Filme: Débi & Lóide - Dois Idiotas em Apuros
Produção: EUA, 1994
Direção: Peter Farrelly
Elenco: Jim Carrey, Jeff Daniels, Lauren Holly, Mike Starr
Onde: a partir de hoje nos cines Ipiranga 2, Center Iguatemi 1, Bristol e West Plaza 3

"Débi & Lóide" (Dumb & Dumber) é um sopro de humor bruto num tempo em que a comédia foi tomada de assalto pela inteligência, pelo bom-tom, pela paródia metida a culta.
Isso se deve em boa parte a Jim Carrey, ator que estourou em "O Máskara" e reata com uma tradição que vem do cinema mudo e hoje parecia extinta.
Carrey tem o instinto e o tempo do humor. Faz rir com a mais insustentável das "gags" verbais, domina a cena e possui o dom da mímica. Falta-lhe livrar-se um pouco da influência de Jerry Lewis (não renegá-la) para que essas qualidades dêem a ver, finalmente, um cômico totalmente original.

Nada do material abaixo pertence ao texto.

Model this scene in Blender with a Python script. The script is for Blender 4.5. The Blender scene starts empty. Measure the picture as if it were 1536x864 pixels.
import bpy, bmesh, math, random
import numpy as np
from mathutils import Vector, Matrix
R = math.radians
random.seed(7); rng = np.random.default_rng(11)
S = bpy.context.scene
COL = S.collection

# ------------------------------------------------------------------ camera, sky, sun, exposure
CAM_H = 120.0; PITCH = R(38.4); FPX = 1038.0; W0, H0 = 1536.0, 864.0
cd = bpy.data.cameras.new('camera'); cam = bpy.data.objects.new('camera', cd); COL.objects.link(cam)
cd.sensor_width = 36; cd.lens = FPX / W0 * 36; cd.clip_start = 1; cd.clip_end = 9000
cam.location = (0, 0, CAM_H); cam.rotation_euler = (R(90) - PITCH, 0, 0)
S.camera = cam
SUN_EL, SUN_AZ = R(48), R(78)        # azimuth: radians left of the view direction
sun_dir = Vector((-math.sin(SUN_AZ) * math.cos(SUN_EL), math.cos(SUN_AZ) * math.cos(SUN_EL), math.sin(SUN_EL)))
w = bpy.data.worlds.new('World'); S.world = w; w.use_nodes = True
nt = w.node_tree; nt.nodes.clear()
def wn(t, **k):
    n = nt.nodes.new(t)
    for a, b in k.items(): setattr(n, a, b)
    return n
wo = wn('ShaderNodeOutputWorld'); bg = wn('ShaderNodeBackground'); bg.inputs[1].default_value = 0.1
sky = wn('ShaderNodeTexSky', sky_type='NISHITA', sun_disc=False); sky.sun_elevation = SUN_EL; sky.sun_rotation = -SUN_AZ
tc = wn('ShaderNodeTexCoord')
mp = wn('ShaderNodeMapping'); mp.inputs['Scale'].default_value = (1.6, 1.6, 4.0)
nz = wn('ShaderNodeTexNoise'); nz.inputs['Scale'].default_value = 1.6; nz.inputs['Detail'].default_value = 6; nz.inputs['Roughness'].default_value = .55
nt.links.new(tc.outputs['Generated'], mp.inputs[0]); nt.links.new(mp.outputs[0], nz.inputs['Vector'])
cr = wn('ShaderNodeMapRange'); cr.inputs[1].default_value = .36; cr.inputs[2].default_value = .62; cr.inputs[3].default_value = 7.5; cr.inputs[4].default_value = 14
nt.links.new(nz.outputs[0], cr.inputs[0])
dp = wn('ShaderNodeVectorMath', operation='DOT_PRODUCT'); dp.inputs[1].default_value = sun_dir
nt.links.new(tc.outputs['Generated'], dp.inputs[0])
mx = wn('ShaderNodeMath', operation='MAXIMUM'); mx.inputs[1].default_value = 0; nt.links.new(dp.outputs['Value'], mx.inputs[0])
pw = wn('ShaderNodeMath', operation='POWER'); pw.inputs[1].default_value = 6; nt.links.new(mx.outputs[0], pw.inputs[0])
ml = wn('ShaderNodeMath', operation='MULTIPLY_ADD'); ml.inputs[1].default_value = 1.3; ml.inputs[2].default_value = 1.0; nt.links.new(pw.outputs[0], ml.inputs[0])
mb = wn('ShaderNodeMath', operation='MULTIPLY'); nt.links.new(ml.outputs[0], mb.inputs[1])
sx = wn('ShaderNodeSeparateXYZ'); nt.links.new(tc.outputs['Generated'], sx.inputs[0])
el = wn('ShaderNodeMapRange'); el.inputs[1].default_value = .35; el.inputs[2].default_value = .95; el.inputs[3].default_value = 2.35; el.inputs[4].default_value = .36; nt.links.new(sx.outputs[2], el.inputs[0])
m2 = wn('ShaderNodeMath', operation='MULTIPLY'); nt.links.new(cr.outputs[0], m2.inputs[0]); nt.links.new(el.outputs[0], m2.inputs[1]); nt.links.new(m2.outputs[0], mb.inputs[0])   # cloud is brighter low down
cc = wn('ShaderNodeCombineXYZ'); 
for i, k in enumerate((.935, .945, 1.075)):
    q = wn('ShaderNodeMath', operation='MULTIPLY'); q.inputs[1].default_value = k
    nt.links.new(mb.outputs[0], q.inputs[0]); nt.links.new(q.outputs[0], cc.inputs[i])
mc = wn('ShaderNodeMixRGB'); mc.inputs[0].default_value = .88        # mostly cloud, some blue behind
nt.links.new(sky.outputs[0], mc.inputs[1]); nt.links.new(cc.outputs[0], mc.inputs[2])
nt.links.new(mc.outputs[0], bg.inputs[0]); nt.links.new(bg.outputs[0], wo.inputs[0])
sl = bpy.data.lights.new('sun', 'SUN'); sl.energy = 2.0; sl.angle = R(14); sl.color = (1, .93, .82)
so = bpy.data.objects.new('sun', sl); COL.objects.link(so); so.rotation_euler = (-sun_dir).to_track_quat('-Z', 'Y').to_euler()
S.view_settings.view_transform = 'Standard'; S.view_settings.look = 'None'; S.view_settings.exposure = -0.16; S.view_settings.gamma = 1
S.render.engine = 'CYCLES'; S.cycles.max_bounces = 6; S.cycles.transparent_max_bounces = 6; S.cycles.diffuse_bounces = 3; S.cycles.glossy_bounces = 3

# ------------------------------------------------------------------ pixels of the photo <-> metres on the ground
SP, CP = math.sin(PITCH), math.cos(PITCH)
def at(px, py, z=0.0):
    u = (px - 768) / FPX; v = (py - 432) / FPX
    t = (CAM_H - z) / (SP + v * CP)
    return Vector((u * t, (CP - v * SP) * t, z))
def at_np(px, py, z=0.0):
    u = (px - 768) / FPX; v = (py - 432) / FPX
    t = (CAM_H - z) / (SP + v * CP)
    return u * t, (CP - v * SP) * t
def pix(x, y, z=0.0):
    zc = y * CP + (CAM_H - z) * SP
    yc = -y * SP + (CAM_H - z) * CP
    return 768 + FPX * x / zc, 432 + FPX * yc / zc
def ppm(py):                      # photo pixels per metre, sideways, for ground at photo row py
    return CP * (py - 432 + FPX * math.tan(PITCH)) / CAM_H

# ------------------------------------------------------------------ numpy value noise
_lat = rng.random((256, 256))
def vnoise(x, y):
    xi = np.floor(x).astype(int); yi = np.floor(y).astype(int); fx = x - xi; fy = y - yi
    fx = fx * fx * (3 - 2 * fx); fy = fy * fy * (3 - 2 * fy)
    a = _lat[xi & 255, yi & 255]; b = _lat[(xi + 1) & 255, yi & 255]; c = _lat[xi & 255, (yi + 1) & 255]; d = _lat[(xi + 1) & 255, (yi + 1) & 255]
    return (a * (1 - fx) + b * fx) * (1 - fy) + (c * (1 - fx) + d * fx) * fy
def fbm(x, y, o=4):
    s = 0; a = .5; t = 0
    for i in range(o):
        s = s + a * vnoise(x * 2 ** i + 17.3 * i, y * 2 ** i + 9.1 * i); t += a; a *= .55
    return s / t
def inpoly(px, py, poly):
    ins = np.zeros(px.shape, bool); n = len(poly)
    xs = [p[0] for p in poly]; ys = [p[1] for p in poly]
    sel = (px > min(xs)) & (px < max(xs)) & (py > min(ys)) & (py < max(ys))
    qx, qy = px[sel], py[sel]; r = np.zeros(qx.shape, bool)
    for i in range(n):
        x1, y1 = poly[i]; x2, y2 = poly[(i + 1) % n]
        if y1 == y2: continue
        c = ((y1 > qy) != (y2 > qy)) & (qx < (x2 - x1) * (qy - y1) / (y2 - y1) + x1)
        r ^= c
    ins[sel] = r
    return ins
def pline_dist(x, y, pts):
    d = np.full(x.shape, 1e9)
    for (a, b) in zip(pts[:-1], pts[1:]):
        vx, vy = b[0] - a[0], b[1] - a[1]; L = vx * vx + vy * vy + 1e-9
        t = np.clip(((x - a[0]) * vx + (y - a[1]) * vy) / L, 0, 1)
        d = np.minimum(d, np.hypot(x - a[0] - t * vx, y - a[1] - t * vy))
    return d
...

A história de "Débi & Lóide" em princípio daria vontade a qualquer produtor de atirar os roteiristas (Peter e Bobby Farrelly e Bennett Yellin) pela janela. Não por seus defeitos —que existem—, mas por suas qualidades.
Num momento em que Hollywood dedica-se a fabricar variantes das mesmas fórmulas, os Farrelly surgem com a história de dois amigos idiotas, Débi (Carrey) e Lóide (Jeff Daniels), perfeitamente incapazes de decifrarem os sinais com que se defrontam.
E, claro, marginalizados do sonho americano. Quando o filme começa, Débi é um chofer de limusine que se apaixona pela garota (Lauren Holly) que conduz ao aeroporto. A moça "esquece" sua valise antes de subir no avião. Débi, solícito, pega a maleta.
Equívoco fatal. A mala estava cheia de dinheiro para pagar um resgate. Fora deixada lá para ser apanhada pelos sequestradores.
Está criado o quiproquó. Enquanto os gângsteres perseguem Débi e Lóide, a dupla tenta reencontrar a jovem. A trajetória será pontuada por catástrofes nem sempre pequenas, produzidas pela idiotia dos protagonistas.
Na tela, elas se convertem em um festival de quedas, tapas, sandices, insânias em geral. Enfim, tudo que se pode esperar do humor mais vulgar. Escorrega-se nele a toda hora. Raramente se cai.
Entre os defeitos do filme, seria possível listar uma série de grosserias desnecessárias. O mais grave deles, porém, é o fato de dar a Carrey e Daniels o mesmo estatuto. Seria melhor definir Daniels como o "escada" (o que prepara as "gags") da dupla.
Essa indiferenciação leva, sobretudo na primeira metade do filme, a uma superposição de funções e a um ritmo um tanto descontrolado. Na parte final, a idiotia de Daniels segue seu próprio caminho e as coisas melhoram.
Esses problemas estão longe de estragar um filme que reata com um tipo de comédia que parecia perdido há uns 20 anos, em que adultos e crianças riem juntos e, às vezes, a bandeiras despregadas.
Vale assinalar que Peter Farrelly (diretor de primeira viagem) tem bom sentido do tempo de uma "gag" e a audácia de encher os créditos de abertura de solenes erros ortográficos.
"Débi & Lóide" pode não ser genial, mas, em matéria de irmãos, dá para preferir os simpáticos Farrelly aos empolados Coen.